Traders on the floor of the NYSE, June 29, 2022.
Source: NYSE
This is the daily notebook of Mike Santoli, CNBC’s senior markets commentator, with ideas about trends, stocks and market statistics.
A gentle follow-through to Friday’s rally, as the S&P 500 goes a full month without making a fresh bear-market low, and the rebound makes a bid to nudge above its three-month down trend.
 Several hurdles are nearby from here, up above 4,000 on the S&P 500.
The market has continued to act as if it’s somewhat “sold out” in the short term, with tactically oriented pros “de-risked” coming into the third quarter, as well as early weakness and late-day strength the pattern lately. No new lows in recent weeks despite another too-hot consumer price index report and a brief scare the Federal Reserve would hike 100 basis points next week is at least a small gesture of resilience.
The bull case from here is built around four potential peaks: peak inflation, peak oil prices, peak bond yields and peak Fed hawkishness. None of these is a sure thing, but the market has clearly tried to move beyond the springtime inflation-panic and is pricing in peak fed funds rate within about a six-month window.
The cautionary response to this is that time and trend remain, for now, the bear’s friend. It will take time to disprove that a recession awaits us and to see whether the Fed eases off its hawkish push in coming quarters even in a best case, while the broader trend in equities as well as credit spreads remains challenging and would take time to repair.
Earnings from bankson balance have been better than feared: no real erosion in credit performance among consumers or companies and renewed focus on the net-interest boost to come. Still, the banks were pretty hard-hit entering reporting season, and the recent bounce looks rather muted on a year-to-date chart. Much left to prove.
Been making the case for weeks that equities valuation compression reflects significant doubt about earnings-forecast reliability being priced in. So far, this idea has not been disproven. We’ll see how much of a toll consensus estimates might suffer in coming weeks. Outside of the elite megacap heavyweights, valuations are undemanding — if not yet cheap enough to just “close your eyes and buy.”
Recent leadership by growth stocks, beat-up speculative tech and even homebuilders despite ugly data and Monday’s bleak builder survey hints at the laggard “epicenter” groups finding relief. Yet this also can simply be typical “counter-trend” action in a bear-market rally, so extrapolation of a leadership shift from the recent moves is probably premature.

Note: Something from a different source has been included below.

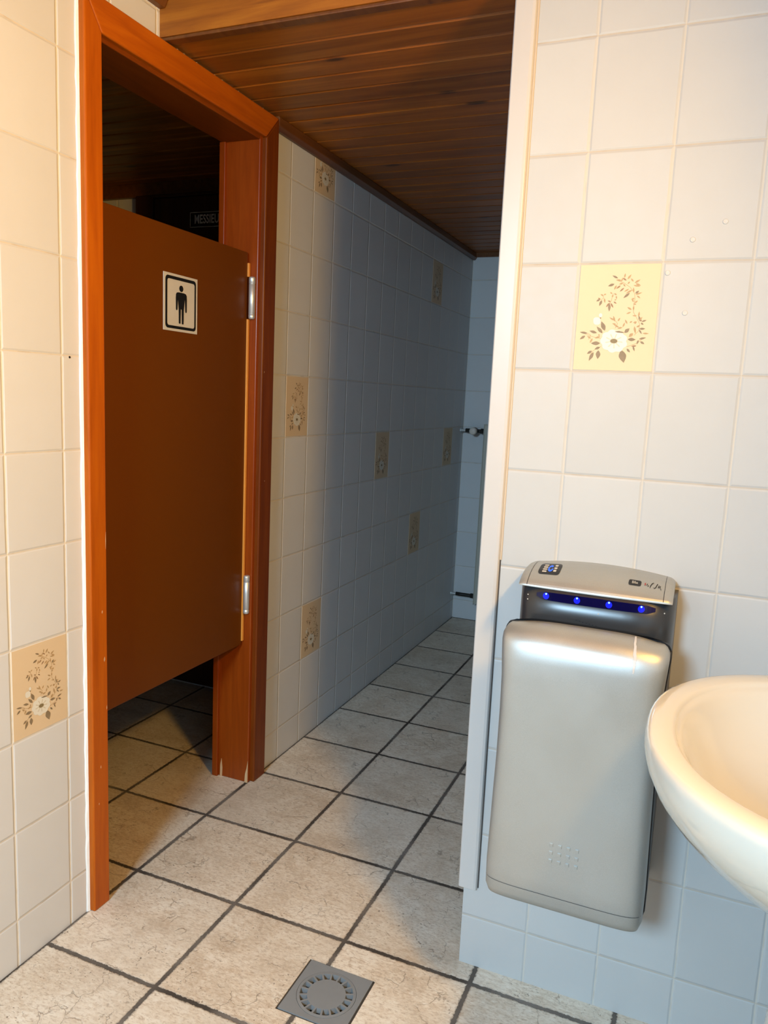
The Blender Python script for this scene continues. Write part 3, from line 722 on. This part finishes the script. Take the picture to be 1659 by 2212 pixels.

Barry Bannister at Stifel reiterating his call for a growth/cyclical-led summer rally to 4,200 on the S&P 500 today, a plausible notion that would probably take the index to a level of much mutual pain – bulls thinking it could be an all-clear, bears taking lumps for fighting the ramp. Perhaps it’s telling that it seems an aggressive bullish call to many when it would merely mean the S&P 500 retracing half its maximum loss from 4,818 to 3,636 from January to June.
Many ways to illustrate the purge of speculative bullishness and defensive tilt of investors now. Overall positioning in index futures by large funds steeply net short …
… while Deutsche Bank shows the performance of the stocks with the heaviest call-option volumes has turned negative, a sign the retail crowd stampeding into favorite names no longer works to goose share prices.
Market breadth is strong again: more than 80% upside volume, even as overall turnover is light. Energy sector’s sharp correction being bought briskly.
VIX hovering in the 24s, a very small Monday rebuild of premium. A low end of the range, not yet low enough to charge “complacency.” VIX futures slope upward over coming months, a benign setup for now.